* _STATED TASK_
All entries below need to be written out exactly, but without their pictures.

* _RECORD EXCERPTS_

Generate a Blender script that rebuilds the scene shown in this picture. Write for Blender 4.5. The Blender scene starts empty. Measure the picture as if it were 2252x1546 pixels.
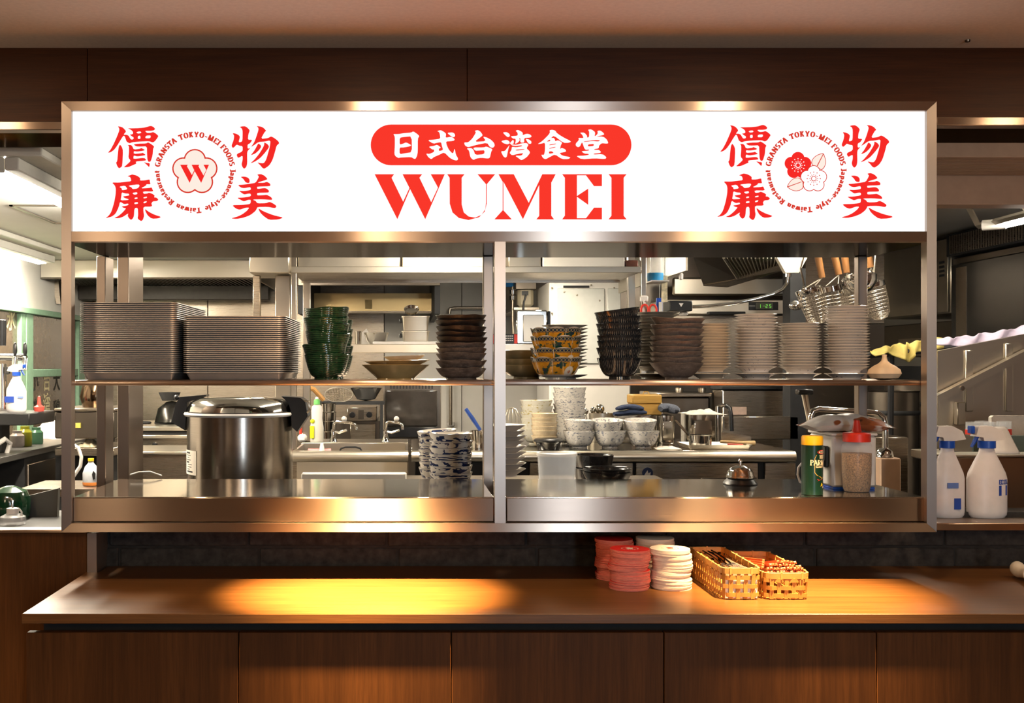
import bpy, bmesh, math, random
from math import pi, sin, cos, radians as rad, atan2, sqrt
from mathutils import Vector, Matrix
from mathutils.geometry import tessellate_polygon
random.seed(7)
SC = bpy.context.scene
COL = SC.collection
# ------------------------------------------------------------------ camera, view
F = 2360.0            # focal length in pixels of the 2252 x 1546 frame
VX, VY = 890.0, 805.0  # principal point (the photo is a shifted, cropped frame)
CZ = 1.45             # eye height
cam = bpy.data.cameras.new('camera'); camo = bpy.data.objects.new('camera', cam); COL.objects.link(camo)
cam.sensor_fit = 'HORIZONTAL'; cam.sensor_width = 36.0; cam.lens = F / 2252 * 36
cam.shift_x = (1126 - VX) / 2252; cam.shift_y = (VY - 773) / 2252
cam.clip_start = 0.05; cam.clip_end = 60
camo.location = (0, 0, CZ); camo.rotation_euler = (pi / 2, 0, 0)
SC.camera = camo
vs = SC.view_settings
vs.view_transform = 'Standard'; vs.look = 'None'; vs.gamma = 1.0; vs.use_curve_mapping = False
vs.exposure = 0.0
SC.cycles.use_denoising = True
SC.cycles.max_bounces = 10; SC.cycles.diffuse_bounces = 4; SC.cycles.glossy_bounces = 6
SC.cycles.transmission_bounces = 8; SC.cycles.transparent_max_bounces = 8
SC.cycles.sample_clamp_indirect = 4.0
SC.cycles.caustics_reflective = False; SC.cycles.caustics_refractive = False
wd = bpy.data.worlds.new('world'); SC.world = wd; wd.use_nodes = True
wd.node_tree.nodes['Background'].inputs[0].default_value = (0.9, 0.62, 0.42, 1)
wd.node_tree.nodes['Background'].inputs[1].default_value = 0.02

def lamp(kind, name, loc, energy, col, rot=(0, 0, 0), **kw):
    l = bpy.data.lights.new(name, kind); l.energy = energy; l.color = col
    for k, v in kw.items(): setattr(l, k, v)
    o = bpy.data.objects.new(name, l); COL.objects.link(o); o.location = loc; o.rotation_euler = rot
    return o
WARM = (1.0, 0.62, 0.26); NEUT = (1.0, 0.84, 0.62); COOL = (0.72, 0.86, 1.0)
# ceiling downlights just in front of the hatch (above the frame of the photo): a narrow beam and the glow of the lens
for i, (lx, e) in enumerate(((-1.36, 260), (-0.10, 3700), (0.99, 1700), (2.03, 260))):
    lamp('SPOT', 'downlight', (lx, 2.30, 2.325), e, WARM, (rad(15.5), 0, 0), spot_size=rad(30), spot_blend=1.0, shadow_soft_size=0.03)
    lamp('AREA', 'downlight_lens', (lx, 2.30, 2.328), 6.5, (1.0, 0.70, 0.42), (0, 0, 0), shape='DISK', size=0.11)
# fill lamps added behind the camera to light the fronts of the dishes
for lx, ly, e in ((-1.7, -0.4, 25), (-0.05, -0.7, 25), (1.75, -0.4, 28)):
    lamp('POINT', 'front_fill_lamp', (lx, ly, 1.95), e, (1.0, 0.74, 0.48), shadow_soft_size=0.14)
# cool light of the concourse through the entrance behind the camera
lamp('AREA', 'entrance_daylight', (1.36, -3.40, 1.35), 62, COOL, (rad(90), 0, 0), shape='RECTANGLE', size=0.30, size_y=2.0)
# kitchen fluorescents (their fixtures are built further down)
KZC = 2.12
TUBES = [(-1.27, 3.9, 1.15, 50), (-2.10, 5.6, 1.3, 40), (0.15, 4.05, 1.2, 30), (1.75, 4.35, 1.2, 5), (-.75, 5.6, 1.2, 14), (0.75, 5.6, 1.2, 14)]  # the tube over the cooking line is added to brighten the hood
for lx, ly, ln, e in TUBES:
    lamp('AREA', 'fluorescent_light', (lx, ly, KZC - 0.10), e, NEUT, (0, 0, 0), shape='RECTANGLE', size=0.10, size_y=ln)

# ------------------------------------------------------------------ pixel helpers
def X(px, Y): return (px - VX) * Y / F
def Z(py, Y): return CZ - (py - VY) * Y / F
def P(px, py, Y): return Vector((X(px, Y), Y, Z(py, Y)))
def S(n, Y): return n * Y / F

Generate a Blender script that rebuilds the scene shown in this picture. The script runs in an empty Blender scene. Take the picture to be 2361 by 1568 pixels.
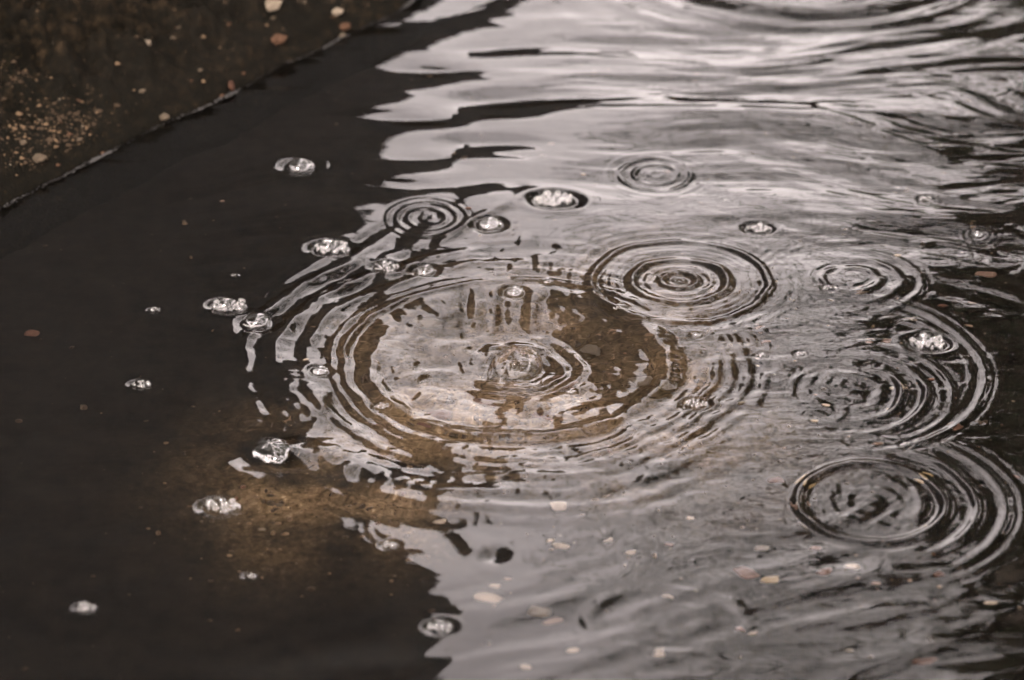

* _SOLUTION TO THE EXERCISE_
Generate a Blender script that rebuilds the scene shown in this picture. Write for Blender 4.5. The Blender scene starts empty. Measure the picture as if it were 2252x1546 pixels.
import bpy, bmesh, math, random
from math import pi, sin, cos, radians as rad, atan2, sqrt
from mathutils import Vector, Matrix
from mathutils.geometry import tessellate_polygon
random.seed(7)
SC = bpy.context.scene
COL = SC.collection
# ------------------------------------------------------------------ camera, view
F = 2360.0            # focal length in pixels of the 2252 x 1546 frame
VX, VY = 890.0, 805.0  # principal point (the photo is a shifted, cropped frame)
CZ = 1.45             # eye height
cam = bpy.data.cameras.new('camera'); camo = bpy.data.objects.new('camera', cam); COL.objects.link(camo)
cam.sensor_fit = 'HORIZONTAL'; cam.sensor_width = 36.0; cam.lens = F / 2252 * 36
cam.shift_x = (1126 - VX) / 2252; cam.shift_y = (VY - 773) / 2252
cam.clip_start = 0.05; cam.clip_end = 60
camo.location = (0, 0, CZ); camo.rotation_euler = (pi / 2, 0, 0)
SC.camera = camo
vs = SC.view_settings
vs.view_transform = 'Standard'; vs.look = 'None'; vs.gamma = 1.0; vs.use_curve_mapping = False
vs.exposure = 0.0
SC.cycles.use_denoising = True
SC.cycles.max_bounces = 10; SC.cycles.diffuse_bounces = 4; SC.cycles.glossy_bounces = 6
SC.cycles.transmission_bounces = 8; SC.cycles.transparent_max_bounces = 8
SC.cycles.sample_clamp_indirect = 4.0
SC.cycles.caustics_reflective = False; SC.cycles.caustics_refractive = False
wd = bpy.data.worlds.new('world'); SC.world = wd; wd.use_nodes = True
wd.node_tree.nodes['Background'].inputs[0].default_value = (0.9, 0.62, 0.42, 1)
wd.node_tree.nodes['Background'].inputs[1].default_value = 0.02

def lamp(kind, name, loc, energy, col, rot=(0, 0, 0), **kw):
    l = bpy.data.lights.new(name, kind); l.energy = energy; l.color = col
    for k, v in kw.items(): setattr(l, k, v)
    o = bpy.data.objects.new(name, l); COL.objects.link(o); o.location = loc; o.rotation_euler = rot
    return o
WARM = (1.0, 0.62, 0.26); NEUT = (1.0, 0.84, 0.62); COOL = (0.72, 0.86, 1.0)
# ceiling downlights just in front of the hatch (above the frame of the photo): a narrow beam and the glow of the lens
for i, (lx, e) in enumerate(((-1.36, 260), (-0.10, 3700), (0.99, 1700), (2.03, 260))):
    lamp('SPOT', 'downlight', (lx, 2.30, 2.325), e, WARM, (rad(15.5), 0, 0), spot_size=rad(30), spot_blend=1.0, shadow_soft_size=0.03)
    lamp('AREA', 'downlight_lens', (lx, 2.30, 2.328), 6.5, (1.0, 0.70, 0.42), (0, 0, 0), shape='DISK', size=0.11)
# fill lamps added behind the camera to light the fronts of the dishes
for lx, ly, e in ((-1.7, -0.4, 25), (-0.05, -0.7, 25), (1.75, -0.4, 28)):
    lamp('POINT', 'front_fill_lamp', (lx, ly, 1.95), e, (1.0, 0.74, 0.48), shadow_soft_size=0.14)
# cool light of the concourse through the entrance behind the camera
lamp('AREA', 'entrance_daylight', (1.36, -3.40, 1.35), 62, COOL, (rad(90), 0, 0), shape='RECTANGLE', size=0.30, size_y=2.0)
# kitchen fluorescents (their fixtures are built further down)
KZC = 2.12
TUBES = [(-1.27, 3.9, 1.15, 50), (-2.10, 5.6, 1.3, 40), (0.15, 4.05, 1.2, 30), (1.75, 4.35, 1.2, 5), (-.75, 5.6, 1.2, 14), (0.75, 5.6, 1.2, 14)]  # the tube over the cooking line is added to brighten the hood
for lx, ly, ln, e in TUBES:
    lamp('AREA', 'fluorescent_light', (lx, ly, KZC - 0.10), e, NEUT, (0, 0, 0), shape='RECTANGLE', size=0.10, size_y=ln)

# ------------------------------------------------------------------ pixel helpers
def X(px, Y): return (px - VX) * Y / F
def Z(py, Y): return CZ - (py - VY) * Y / F
def P(px, py, Y): return Vector((X(px, Y), Y, Z(py, Y)))
def S(n, Y): return n * Y / F

Generate a Blender script that rebuilds the scene shown in this picture. The script runs in an empty Blender scene. Take the picture to be 2361 by 1568 pixels.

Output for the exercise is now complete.